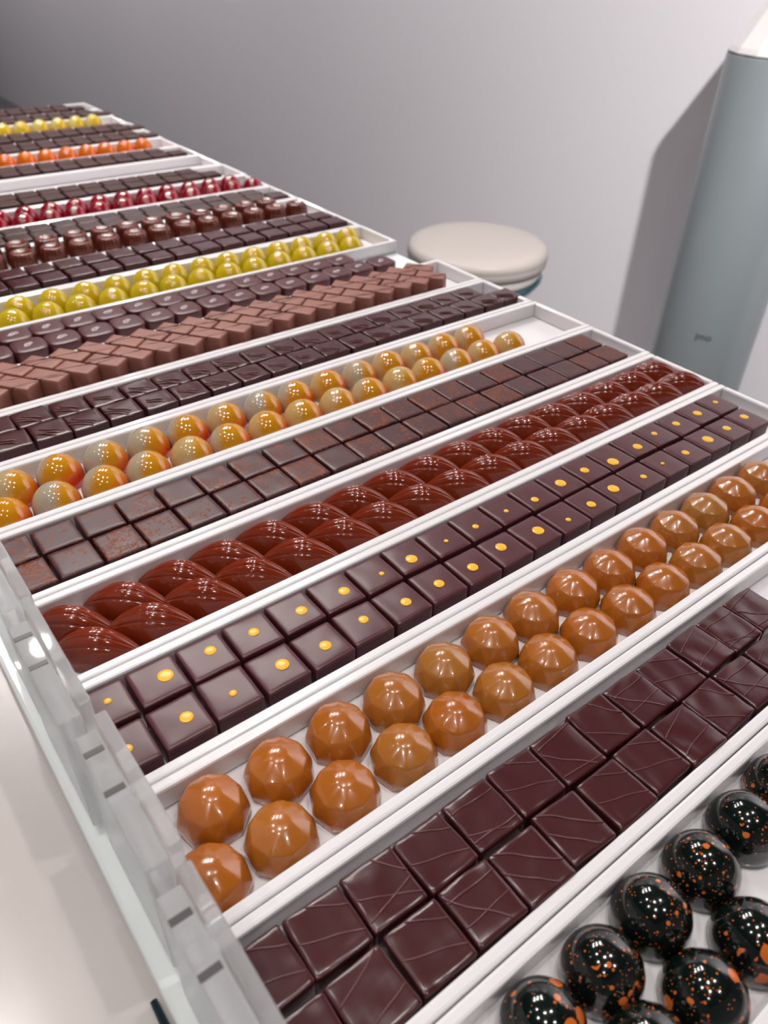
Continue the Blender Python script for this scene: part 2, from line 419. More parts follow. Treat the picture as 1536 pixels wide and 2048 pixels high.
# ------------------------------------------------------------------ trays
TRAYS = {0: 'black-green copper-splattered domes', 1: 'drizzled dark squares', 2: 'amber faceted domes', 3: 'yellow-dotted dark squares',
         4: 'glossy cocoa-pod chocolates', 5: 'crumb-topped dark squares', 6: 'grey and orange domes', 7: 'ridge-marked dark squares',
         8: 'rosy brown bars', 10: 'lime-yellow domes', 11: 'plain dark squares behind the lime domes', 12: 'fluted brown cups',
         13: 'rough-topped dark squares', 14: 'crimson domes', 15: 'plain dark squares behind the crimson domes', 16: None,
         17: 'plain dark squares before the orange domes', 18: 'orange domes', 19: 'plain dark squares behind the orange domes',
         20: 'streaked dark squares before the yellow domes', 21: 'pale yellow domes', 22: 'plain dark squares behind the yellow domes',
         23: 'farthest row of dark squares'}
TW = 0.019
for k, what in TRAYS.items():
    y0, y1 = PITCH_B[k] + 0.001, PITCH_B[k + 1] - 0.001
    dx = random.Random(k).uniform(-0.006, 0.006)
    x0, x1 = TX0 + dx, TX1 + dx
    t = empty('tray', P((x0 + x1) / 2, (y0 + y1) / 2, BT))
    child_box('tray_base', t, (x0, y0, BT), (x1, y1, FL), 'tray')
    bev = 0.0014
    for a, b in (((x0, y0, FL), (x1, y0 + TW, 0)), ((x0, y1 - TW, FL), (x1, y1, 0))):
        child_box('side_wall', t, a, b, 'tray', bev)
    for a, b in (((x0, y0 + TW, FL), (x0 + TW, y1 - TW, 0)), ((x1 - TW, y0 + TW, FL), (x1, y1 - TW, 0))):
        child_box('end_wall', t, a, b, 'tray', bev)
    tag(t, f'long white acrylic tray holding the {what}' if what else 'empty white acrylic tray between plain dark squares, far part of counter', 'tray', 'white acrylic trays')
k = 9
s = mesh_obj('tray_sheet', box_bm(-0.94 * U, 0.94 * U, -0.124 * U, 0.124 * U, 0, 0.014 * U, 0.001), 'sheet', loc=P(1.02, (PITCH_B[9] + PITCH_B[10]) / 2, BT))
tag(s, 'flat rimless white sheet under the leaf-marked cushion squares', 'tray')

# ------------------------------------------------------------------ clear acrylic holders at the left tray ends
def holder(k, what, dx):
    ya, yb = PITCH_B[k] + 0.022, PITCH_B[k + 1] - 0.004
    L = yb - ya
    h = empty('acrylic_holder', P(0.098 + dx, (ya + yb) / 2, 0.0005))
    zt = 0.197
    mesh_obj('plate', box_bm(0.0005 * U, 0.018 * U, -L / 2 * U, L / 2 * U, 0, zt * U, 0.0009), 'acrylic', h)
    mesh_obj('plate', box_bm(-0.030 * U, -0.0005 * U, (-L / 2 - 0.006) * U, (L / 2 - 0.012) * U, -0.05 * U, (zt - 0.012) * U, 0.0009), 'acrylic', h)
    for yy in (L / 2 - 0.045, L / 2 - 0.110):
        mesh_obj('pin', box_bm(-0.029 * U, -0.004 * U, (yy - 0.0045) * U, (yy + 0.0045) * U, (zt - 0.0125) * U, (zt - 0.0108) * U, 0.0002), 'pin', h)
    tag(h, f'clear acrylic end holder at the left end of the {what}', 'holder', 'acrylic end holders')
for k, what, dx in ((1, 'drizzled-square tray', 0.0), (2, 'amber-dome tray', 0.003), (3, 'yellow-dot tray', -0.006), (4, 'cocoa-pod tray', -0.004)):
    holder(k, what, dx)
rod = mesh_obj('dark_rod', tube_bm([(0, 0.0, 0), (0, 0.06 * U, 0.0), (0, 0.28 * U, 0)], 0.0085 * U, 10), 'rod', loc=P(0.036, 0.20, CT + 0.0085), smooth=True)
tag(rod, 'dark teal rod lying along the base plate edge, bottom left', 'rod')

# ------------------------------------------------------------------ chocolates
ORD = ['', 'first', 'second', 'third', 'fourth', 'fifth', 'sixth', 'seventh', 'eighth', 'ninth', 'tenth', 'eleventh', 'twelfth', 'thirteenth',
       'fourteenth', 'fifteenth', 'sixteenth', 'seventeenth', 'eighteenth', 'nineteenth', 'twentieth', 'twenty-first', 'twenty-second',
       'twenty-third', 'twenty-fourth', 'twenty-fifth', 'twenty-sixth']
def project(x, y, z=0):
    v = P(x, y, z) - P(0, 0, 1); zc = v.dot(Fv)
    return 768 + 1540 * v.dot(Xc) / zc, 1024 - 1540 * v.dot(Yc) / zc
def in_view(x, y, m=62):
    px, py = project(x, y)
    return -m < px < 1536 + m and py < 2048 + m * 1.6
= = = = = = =
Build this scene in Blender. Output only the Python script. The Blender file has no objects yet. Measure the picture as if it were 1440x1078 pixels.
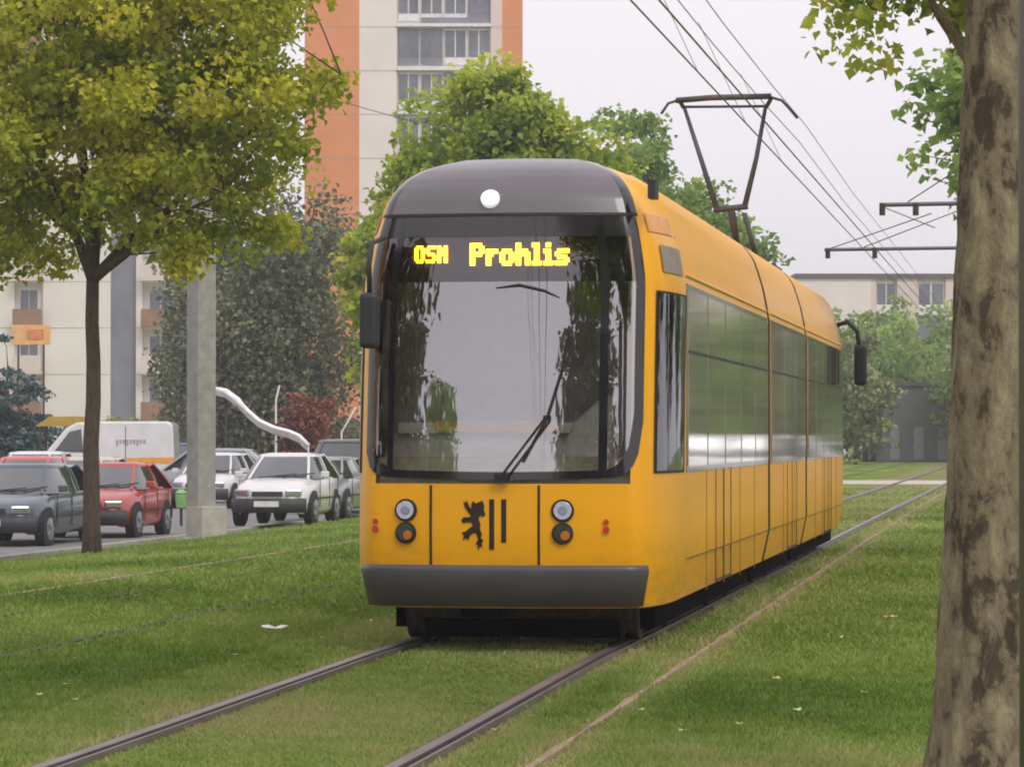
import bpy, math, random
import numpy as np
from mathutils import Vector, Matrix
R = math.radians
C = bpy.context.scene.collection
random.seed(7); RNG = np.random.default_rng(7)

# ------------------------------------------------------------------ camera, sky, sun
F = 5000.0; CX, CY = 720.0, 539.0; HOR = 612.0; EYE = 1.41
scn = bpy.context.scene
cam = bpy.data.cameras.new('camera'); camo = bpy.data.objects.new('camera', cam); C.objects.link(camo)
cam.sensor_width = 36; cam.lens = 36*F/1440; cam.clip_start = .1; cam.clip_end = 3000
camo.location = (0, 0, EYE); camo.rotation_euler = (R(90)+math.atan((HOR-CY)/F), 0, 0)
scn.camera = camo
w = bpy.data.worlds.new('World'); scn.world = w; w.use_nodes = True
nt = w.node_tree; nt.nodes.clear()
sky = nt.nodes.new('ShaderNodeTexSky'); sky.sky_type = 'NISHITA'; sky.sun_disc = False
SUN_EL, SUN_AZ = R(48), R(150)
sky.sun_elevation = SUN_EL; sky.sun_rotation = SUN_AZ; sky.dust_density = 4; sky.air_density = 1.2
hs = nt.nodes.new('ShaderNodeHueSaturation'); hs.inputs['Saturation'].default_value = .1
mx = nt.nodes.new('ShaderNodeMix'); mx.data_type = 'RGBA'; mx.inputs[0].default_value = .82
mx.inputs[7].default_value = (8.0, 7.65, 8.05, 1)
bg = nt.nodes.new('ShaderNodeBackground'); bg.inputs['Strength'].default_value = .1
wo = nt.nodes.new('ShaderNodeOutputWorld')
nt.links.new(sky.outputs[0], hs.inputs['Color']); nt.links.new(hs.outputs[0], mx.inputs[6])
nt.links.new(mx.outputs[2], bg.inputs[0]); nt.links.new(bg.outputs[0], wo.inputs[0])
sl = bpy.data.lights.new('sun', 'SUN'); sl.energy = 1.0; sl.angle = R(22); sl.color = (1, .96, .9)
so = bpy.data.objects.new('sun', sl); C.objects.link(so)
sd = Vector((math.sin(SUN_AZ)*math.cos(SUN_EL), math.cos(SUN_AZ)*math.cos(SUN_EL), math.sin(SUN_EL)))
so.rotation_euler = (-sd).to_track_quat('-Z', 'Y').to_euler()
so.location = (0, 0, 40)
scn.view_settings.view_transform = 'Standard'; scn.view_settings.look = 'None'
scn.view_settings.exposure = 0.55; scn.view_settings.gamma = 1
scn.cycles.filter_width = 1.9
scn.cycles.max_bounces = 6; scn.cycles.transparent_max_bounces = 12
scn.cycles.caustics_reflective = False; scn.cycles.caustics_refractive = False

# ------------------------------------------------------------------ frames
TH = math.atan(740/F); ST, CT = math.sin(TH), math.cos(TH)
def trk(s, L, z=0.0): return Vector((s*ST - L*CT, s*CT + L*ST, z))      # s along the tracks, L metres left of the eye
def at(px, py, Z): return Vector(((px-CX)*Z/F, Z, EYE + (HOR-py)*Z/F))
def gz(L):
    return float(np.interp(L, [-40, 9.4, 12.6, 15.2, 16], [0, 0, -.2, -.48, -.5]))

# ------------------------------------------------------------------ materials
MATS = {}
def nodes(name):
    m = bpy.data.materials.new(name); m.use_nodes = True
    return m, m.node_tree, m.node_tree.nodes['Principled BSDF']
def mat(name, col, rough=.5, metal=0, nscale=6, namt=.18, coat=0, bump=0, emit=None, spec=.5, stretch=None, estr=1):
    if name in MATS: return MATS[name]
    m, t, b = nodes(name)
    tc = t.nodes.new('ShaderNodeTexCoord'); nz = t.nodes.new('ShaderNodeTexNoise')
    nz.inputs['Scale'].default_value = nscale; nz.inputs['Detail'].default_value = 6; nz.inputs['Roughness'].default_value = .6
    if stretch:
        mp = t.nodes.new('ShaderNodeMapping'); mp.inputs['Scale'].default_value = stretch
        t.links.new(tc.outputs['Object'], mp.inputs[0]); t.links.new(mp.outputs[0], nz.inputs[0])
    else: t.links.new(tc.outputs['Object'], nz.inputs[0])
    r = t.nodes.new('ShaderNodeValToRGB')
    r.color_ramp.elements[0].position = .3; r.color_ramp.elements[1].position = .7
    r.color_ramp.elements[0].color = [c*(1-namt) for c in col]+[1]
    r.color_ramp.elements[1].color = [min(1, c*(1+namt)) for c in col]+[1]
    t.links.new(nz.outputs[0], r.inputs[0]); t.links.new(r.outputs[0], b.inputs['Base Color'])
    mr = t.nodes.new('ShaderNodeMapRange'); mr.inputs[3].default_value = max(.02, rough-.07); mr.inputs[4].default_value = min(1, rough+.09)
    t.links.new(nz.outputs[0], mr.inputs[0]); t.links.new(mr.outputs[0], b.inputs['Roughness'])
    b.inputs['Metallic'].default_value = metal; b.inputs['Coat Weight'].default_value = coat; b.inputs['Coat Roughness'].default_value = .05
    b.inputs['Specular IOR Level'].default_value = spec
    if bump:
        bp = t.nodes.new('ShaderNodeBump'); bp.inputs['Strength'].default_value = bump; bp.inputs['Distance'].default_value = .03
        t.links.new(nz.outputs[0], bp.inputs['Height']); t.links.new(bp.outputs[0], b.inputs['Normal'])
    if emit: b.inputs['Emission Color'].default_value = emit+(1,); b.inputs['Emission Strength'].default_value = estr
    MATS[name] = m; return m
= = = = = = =
• **TASK OBJECTIVE**:
Exactly how many lines of the material contain the word "picture"? Write the number alone.

• **THE RESPONSE**:
2